### Request
Retype the complete listing exactly as it appears.

### Stored data
------------------------------------------------

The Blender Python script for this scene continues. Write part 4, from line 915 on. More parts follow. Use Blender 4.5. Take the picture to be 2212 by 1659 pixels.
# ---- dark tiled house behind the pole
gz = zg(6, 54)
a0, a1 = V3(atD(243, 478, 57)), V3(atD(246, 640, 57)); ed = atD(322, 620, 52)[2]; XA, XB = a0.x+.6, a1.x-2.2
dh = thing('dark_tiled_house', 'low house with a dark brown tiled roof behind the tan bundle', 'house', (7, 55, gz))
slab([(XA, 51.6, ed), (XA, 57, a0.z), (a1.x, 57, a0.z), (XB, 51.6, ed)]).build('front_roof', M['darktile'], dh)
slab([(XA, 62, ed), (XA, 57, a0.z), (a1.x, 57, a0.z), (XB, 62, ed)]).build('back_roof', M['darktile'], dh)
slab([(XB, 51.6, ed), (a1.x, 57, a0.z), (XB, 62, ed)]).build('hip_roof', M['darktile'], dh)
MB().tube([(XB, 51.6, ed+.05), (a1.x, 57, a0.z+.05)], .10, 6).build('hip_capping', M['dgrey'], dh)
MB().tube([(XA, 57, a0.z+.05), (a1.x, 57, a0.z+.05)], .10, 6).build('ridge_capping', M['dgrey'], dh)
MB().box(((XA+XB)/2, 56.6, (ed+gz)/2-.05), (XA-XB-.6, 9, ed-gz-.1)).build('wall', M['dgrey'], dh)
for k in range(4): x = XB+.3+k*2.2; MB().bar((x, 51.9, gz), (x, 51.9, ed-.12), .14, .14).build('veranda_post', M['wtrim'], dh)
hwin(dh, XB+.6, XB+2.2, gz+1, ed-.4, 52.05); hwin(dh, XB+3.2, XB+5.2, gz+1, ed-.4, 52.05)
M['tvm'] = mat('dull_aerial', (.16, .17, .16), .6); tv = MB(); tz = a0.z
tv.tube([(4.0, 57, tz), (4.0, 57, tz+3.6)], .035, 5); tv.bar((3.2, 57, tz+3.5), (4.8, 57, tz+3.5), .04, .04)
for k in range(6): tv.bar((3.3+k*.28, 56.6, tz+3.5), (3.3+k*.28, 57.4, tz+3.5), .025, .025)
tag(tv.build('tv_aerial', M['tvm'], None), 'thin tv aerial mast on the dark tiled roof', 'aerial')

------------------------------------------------

### The answer
The Blender Python script for this scene continues. Write part 4, from line 915 on. More parts follow. Use Blender 4.5. Take the picture to be 2212 by 1659 pixels.
# ---- dark tiled house behind the pole
gz = zg(6, 54)
a0, a1 = V3(atD(243, 478, 57)), V3(atD(246, 640, 57)); ed = atD(322, 620, 52)[2]; XA, XB = a0.x+.6, a1.x-2.2
dh = thing('dark_tiled_house', 'low house with a dark brown tiled roof behind the tan bundle', 'house', (7, 55, gz))
slab([(XA, 51.6, ed), (XA, 57, a0.z), (a1.x, 57, a0.z), (XB, 51.6, ed)]).build('front_roof', M['darktile'], dh)
slab([(XA, 62, ed), (XA, 57, a0.z), (a1.x, 57, a0.z), (XB, 62, ed)]).build('back_roof', M['darktile'], dh)
slab([(XB, 51.6, ed), (a1.x, 57, a0.z), (XB, 62, ed)]).build('hip_roof', M['darktile'], dh)
MB().tube([(XB, 51.6, ed+.05), (a1.x, 57, a0.z+.05)], .10, 6).build('hip_capping', M['dgrey'], dh)
MB().tube([(XA, 57, a0.z+.05), (a1.x, 57, a0.z+.05)], .10, 6).build('ridge_capping', M['dgrey'], dh)
MB().box(((XA+XB)/2, 56.6, (ed+gz)/2-.05), (XA-XB-.6, 9, ed-gz-.1)).build('wall', M['dgrey'], dh)
for k in range(4): x = XB+.3+k*2.2; MB().bar((x, 51.9, gz), (x, 51.9, ed-.12), .14, .14).build('veranda_post', M['wtrim'], dh)
hwin(dh, XB+.6, XB+2.2, gz+1, ed-.4, 52.05); hwin(dh, XB+3.2, XB+5.2, gz+1, ed-.4, 52.05)
M['tvm'] = mat('dull_aerial', (.16, .17, .16), .6); tv = MB(); tz = a0.z
tv.tube([(4.0, 57, tz), (4.0, 57, tz+3.6)], .035, 5); tv.bar((3.2, 57, tz+3.5), (4.8, 57, tz+3.5), .04, .04)
for k in range(6): tv.bar((3.3+k*.28, 56.6, tz+3.5), (3.3+k*.28, 57.4, tz+3.5), .025, .025)
tag(tv.build('tv_aerial', M['tvm'], None), 'thin tv aerial mast on the dark tiled roof', 'aerial')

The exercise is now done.